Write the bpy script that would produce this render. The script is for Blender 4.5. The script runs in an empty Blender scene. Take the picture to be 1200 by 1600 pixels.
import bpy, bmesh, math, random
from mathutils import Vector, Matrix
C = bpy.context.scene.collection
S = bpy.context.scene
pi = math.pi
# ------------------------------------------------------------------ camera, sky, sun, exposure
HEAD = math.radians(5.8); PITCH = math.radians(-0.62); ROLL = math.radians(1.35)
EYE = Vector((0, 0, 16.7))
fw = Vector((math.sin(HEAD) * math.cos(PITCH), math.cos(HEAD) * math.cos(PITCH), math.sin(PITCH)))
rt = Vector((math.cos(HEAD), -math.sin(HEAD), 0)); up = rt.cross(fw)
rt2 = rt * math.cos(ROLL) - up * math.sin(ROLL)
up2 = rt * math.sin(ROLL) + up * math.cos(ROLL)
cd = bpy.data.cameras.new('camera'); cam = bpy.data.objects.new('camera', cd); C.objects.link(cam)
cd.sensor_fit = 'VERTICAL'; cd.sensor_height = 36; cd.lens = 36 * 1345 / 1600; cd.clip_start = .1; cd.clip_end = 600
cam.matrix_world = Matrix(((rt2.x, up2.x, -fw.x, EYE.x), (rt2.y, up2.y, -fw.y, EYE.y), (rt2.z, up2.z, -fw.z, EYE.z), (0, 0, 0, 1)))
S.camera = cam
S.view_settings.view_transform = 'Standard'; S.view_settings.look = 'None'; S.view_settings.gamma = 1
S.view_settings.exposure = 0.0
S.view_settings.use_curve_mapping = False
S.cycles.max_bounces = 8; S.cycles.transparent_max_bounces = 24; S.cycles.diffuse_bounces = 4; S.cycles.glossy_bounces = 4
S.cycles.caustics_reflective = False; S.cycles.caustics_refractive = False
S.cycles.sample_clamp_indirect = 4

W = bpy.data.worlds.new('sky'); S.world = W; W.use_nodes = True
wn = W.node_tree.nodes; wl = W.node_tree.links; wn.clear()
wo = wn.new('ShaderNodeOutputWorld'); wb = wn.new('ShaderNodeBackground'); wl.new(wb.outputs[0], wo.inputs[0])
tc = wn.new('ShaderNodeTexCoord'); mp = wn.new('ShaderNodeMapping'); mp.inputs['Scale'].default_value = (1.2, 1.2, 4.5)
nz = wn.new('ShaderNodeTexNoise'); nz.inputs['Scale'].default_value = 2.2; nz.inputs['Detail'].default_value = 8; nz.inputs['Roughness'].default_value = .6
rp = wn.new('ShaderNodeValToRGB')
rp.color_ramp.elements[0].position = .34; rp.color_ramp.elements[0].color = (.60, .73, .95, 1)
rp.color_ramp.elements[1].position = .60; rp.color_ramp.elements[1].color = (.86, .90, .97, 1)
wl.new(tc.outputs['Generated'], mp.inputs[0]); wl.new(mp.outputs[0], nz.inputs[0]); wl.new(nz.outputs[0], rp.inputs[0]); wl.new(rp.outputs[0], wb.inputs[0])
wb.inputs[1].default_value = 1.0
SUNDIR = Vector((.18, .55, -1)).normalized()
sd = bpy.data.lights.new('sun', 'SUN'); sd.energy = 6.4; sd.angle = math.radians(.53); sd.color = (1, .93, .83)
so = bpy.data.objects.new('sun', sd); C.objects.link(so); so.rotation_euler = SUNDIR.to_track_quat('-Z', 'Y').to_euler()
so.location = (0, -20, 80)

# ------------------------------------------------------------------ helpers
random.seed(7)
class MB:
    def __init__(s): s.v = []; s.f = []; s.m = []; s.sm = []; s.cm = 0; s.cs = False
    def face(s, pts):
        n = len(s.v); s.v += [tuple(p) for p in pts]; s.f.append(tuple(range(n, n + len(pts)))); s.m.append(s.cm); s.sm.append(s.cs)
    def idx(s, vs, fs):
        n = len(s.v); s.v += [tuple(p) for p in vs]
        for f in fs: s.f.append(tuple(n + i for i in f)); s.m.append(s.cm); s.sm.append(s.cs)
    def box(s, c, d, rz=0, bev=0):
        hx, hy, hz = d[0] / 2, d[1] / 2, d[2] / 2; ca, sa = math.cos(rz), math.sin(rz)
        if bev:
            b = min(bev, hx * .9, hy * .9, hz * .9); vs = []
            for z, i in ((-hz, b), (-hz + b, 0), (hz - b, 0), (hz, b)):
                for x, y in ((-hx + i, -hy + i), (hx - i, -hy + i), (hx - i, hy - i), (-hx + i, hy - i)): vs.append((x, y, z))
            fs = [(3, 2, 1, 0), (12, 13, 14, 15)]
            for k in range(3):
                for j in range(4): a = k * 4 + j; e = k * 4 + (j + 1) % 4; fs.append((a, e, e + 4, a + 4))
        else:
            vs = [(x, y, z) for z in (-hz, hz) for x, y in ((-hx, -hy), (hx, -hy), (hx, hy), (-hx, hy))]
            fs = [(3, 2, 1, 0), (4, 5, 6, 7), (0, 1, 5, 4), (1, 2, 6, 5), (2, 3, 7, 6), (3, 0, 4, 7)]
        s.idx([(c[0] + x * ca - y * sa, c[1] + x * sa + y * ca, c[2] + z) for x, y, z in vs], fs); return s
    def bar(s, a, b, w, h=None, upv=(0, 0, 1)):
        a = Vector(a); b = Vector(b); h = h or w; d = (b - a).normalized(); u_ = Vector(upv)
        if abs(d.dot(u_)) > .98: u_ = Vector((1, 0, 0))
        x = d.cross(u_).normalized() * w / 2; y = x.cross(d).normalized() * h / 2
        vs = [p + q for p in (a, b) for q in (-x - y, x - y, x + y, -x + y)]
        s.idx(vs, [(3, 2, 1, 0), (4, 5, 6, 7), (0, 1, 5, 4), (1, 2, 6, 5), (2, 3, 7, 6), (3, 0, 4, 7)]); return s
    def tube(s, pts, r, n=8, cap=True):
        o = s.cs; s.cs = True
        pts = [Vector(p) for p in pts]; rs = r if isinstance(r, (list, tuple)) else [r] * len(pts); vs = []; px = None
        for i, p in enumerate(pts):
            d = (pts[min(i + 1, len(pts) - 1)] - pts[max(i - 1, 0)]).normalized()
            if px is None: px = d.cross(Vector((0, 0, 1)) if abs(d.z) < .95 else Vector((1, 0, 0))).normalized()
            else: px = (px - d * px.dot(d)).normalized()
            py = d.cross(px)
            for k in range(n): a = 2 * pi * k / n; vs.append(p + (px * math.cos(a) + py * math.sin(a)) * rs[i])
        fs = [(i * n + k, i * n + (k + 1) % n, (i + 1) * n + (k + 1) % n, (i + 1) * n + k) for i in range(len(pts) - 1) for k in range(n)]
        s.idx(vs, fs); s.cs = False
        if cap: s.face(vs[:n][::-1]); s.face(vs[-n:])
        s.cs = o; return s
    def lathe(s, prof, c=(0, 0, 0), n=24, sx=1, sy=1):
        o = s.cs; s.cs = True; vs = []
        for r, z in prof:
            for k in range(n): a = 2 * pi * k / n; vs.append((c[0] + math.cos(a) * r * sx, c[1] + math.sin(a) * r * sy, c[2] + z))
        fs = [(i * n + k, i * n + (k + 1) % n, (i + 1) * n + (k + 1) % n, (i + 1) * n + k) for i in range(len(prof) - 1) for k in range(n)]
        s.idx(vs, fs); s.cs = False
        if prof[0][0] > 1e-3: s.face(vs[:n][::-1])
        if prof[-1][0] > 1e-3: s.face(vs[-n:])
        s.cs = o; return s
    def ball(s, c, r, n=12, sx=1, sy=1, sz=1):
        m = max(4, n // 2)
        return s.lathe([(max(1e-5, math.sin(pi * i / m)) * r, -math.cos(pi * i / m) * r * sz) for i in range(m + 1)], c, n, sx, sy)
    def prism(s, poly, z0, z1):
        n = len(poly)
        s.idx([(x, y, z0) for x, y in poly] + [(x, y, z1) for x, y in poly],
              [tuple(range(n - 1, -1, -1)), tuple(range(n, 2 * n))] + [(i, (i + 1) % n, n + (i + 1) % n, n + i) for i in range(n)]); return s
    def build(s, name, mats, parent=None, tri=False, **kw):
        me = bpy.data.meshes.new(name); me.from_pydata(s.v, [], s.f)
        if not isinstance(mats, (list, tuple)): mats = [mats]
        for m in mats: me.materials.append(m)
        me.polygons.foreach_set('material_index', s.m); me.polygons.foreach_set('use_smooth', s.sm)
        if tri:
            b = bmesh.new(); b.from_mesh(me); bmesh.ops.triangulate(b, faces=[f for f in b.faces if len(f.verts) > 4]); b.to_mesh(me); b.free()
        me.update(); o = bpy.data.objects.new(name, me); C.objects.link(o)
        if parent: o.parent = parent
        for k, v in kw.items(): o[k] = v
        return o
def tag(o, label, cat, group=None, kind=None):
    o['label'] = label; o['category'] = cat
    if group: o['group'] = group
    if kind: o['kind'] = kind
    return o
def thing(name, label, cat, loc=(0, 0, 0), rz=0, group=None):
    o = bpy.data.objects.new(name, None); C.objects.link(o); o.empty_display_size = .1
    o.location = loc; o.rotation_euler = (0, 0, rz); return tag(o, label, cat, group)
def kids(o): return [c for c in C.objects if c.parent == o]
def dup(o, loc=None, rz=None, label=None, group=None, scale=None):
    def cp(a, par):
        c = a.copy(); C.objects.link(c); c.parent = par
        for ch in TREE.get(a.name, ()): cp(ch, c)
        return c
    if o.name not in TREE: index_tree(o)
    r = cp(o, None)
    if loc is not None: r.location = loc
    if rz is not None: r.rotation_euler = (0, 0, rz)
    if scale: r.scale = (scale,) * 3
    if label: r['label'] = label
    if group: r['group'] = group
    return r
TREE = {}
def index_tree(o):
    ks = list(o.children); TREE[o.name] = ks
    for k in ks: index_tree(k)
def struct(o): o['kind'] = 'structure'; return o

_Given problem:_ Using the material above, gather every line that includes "scene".

_Correct result:_
Write the bpy script that would produce this render. The script is for Blender 4.5. The script runs in an empty Blender scene. Take the picture to be 1200 by 1600 pixels.
C = bpy.context.scene.collection
S = bpy.context.scene